Syria turns its guns on new rebel city

Syrian artillery on Sunday pounded the rebel city of Rastan, killing seven civilians, monitors said as the Red Cross delivered aid to refugees from the battered Homs quarter of Baba Amr but remained barred from the district itself.

For a third straight, day relief agencies were denied entry to Baba Amr, where hundreds of people are reported to have been killed and even more wounded in an almost month-long blitz.

The shelling of nearby Rastan came despite a call from China on all parties to "unconditionally" end the violence which reportedly sent more civilians fleeing across the border to Lebanon.

According to the Lebanese minister of social affairs, around 2000 Syrians entered Lebanon on Sunday.
“Around 2,000 Syrian refugees entered Lebanese territory on Sunday via the Lebanese town of Masharee al-Qaa in the Bekaa Valley,” Wael Abu Faour said in remarks published in An-Nahar newspaper on Monday.
The Syrian Observatory for Human Rights said 11 people were killed on Sunday across Syria, including seven who died when a rocket hit a Rastan house. Four children were among the dead.

Saudi Foreign Minister Prince Saudi al-Faisal urged Russia to "advise" its ally Syria to stop its deadly crackdown, and reiterated his view that the opposition should be armed.

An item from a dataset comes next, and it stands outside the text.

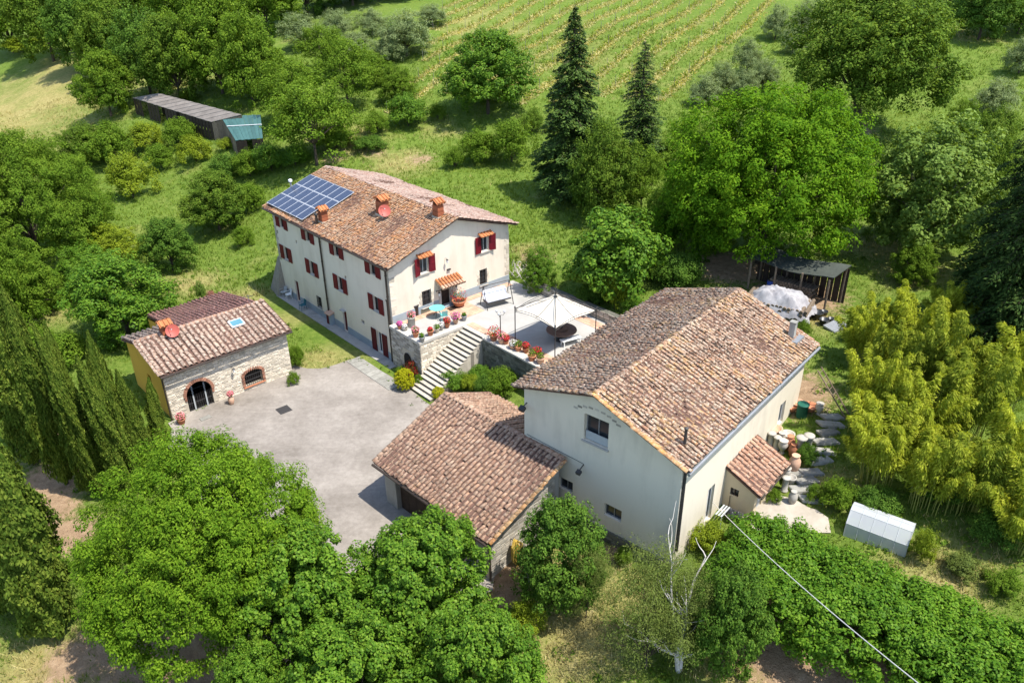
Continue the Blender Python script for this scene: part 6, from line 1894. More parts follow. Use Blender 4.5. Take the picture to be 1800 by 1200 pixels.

"Since dawn, the positions of deserters in the north of Rastan have been subject to intensive shelling," Observatory chief Rami Abdel Rahman told AFP in Beirut where rival protests – one in support of the Syrian regime and the other against – were held.

Rebels on February 5 declared Rastan "liberated" from President Bashar al-Assad's control, but since Homs was overrun by regime forces on Thursday, army deserters have been braced for an onslaught on Rastan and Qusayr, also near Homs.

Meanwhile, 35 Syrians from Qusayr fled to northern Lebanon on Sunday, a spokesperson for Syrian refugees in the Mediterranean country, Ahmad Mussa, told AFP.

The latest deaths in Rastan raised to at least 19 the number of civilians killed across Syria on Sunday, the Observatory said. It also reported the death of a soldier in the northwest province of Edleb.

An air force intelligence building at Harasta in Damascus province was also attacked by rocket-propelled grenades, the Observatory told AFP, without providing further details.

Rebels withdrew from Baba Amr in Homs on Thursday in the face of a ground assault by regime forces after a near-month of bombardment that the US-based Human Rights Watch said had killed some 700 people.

HRW said shells sometimes fell in Baba Amr at a rate of 100 an hour, and that satellite images showed 640 buildings visibly damaged, but stressed that the real picture could be worse.

The International Committee of the Red Cross said it delivered relief supplies on Sunday to refugees from Baba Amr in a nearby village as Syria continued to deny the ICRC access to the devastated district of Syria's third largest city.

"We have started to distribute humanitarian aid in Abel village, three kilometers (two miles) from Baba Amr," ICRC spokesperson Saleh Dabbakeh told AFP.

"Many refugees from Baba Amr are in Abel," he said, adding they were being given food and blankets.

Dabbakeh said a similar operation would take place in Inshaat, another Homs district.

A seven-truck aid convoy has been waiting since Friday to enter Baba Amr, with the authorities saying they were being barred for their own safety because of the presence of bombs and landmines.

The delay has provoked international outrage, which Saudi Arabia joined on Sunday, urging Syria's "friends" to press Damascus to heed global calls to end the violence.

"International efforts, unfortunately, failed and we have not seen results to stop the bloodshed and massacres in Syria," Saudi Foreign Minister Prince Saud al-Faisal told reporters in Riyadh.

"Syria's friends should advise them to stop the killings. We hope that Russia and others will advise them... we want freedom for the Syrian people."

Syria's arch-enemy, Israel, meanwhile, offered to send humanitarian aid to civilians via the Red Cross.

"The Jewish state cannot stand by without doing a thing while atrocities are taking place in a neighboring country and people are losing their whole worlds," Israeli Foreign Minister Avigdor Lieberman said.

Jordan, another Syrian neighbor, appealed for a diplomatic solution.

"We hope there will be an end to the crisis in Syria through diplomatic and political channels," Prime Minister Awn Khasawneh told a Turkish parliamentary delegation.

Syrian opposition activists say the regime is using delay tactics to erase signs of their "crimes" in Baba Amr before allowing in relief workers.

British photographer Paul Conroy, wounded in a rocket attack in Baba Amr on February 22 that killed two colleagues, said the bombardment amounted to a "mediaeval siege and slaughter."

China, which twice joined Russia in blocking UN Security Council resolutions against Syria crackdown on dissent, has also urged an end to the violence.

But a foreign ministry official quoted by Xinhua news agency said China is against foreign interference in Syria, where the United Nations says more than 7,500 people have been killed since March last year.